*What to produce:* Your task is to quote the records from their first line through the line containing "col = sc.collection", with nothing added or left out.

*Raw records:*
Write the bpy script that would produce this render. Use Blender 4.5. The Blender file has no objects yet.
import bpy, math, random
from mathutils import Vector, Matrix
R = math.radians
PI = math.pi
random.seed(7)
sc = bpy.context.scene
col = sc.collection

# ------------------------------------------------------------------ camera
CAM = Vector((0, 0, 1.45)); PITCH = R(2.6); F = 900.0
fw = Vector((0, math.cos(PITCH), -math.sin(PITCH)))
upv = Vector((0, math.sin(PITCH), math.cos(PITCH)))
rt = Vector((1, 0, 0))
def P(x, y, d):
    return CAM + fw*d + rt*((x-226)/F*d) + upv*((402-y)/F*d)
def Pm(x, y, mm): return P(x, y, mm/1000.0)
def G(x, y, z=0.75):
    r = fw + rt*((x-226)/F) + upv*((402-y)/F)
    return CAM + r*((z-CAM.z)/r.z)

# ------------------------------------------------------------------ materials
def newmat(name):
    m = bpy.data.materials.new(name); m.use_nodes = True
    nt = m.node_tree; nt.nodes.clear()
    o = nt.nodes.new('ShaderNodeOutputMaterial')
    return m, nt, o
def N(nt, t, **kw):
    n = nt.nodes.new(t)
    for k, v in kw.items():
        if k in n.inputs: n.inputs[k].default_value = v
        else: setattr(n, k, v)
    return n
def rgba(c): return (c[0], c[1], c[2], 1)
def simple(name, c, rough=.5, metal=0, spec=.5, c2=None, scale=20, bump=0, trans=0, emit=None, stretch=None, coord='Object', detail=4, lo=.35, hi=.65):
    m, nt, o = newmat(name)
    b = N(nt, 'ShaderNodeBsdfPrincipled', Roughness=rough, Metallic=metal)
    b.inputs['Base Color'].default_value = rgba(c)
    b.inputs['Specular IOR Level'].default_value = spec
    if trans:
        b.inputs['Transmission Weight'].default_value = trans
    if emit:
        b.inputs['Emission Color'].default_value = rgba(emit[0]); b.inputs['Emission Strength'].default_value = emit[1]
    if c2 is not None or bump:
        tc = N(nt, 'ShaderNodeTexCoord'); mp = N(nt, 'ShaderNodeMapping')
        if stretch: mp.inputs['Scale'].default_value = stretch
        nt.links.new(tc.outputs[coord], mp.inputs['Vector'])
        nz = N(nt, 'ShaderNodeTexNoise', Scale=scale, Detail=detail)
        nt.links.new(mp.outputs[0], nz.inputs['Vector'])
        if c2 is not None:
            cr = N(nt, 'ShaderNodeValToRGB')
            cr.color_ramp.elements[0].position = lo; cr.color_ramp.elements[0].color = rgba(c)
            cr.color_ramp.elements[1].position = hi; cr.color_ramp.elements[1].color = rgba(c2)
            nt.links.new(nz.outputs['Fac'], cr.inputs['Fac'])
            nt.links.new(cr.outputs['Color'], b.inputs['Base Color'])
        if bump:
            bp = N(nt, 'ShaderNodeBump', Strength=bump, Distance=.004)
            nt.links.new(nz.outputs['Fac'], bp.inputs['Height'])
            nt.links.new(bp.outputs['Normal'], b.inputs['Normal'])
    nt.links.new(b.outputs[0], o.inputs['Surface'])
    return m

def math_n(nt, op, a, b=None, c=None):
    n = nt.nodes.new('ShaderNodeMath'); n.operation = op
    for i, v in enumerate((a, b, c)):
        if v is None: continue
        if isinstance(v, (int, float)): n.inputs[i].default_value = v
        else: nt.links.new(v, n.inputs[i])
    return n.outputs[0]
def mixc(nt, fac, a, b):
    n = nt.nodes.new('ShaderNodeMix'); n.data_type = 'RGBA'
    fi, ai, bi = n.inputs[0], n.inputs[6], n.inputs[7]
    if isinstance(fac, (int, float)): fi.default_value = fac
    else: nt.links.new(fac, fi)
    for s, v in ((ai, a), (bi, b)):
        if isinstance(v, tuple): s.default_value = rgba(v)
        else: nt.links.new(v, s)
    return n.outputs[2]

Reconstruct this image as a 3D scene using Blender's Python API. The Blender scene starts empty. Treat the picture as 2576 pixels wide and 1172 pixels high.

*Right answer:*
Write the bpy script that would produce this render. Use Blender 4.5. The Blender file has no objects yet.
import bpy, math, random
from mathutils import Vector, Matrix
R = math.radians
PI = math.pi
random.seed(7)
sc = bpy.context.scene
col = sc.collection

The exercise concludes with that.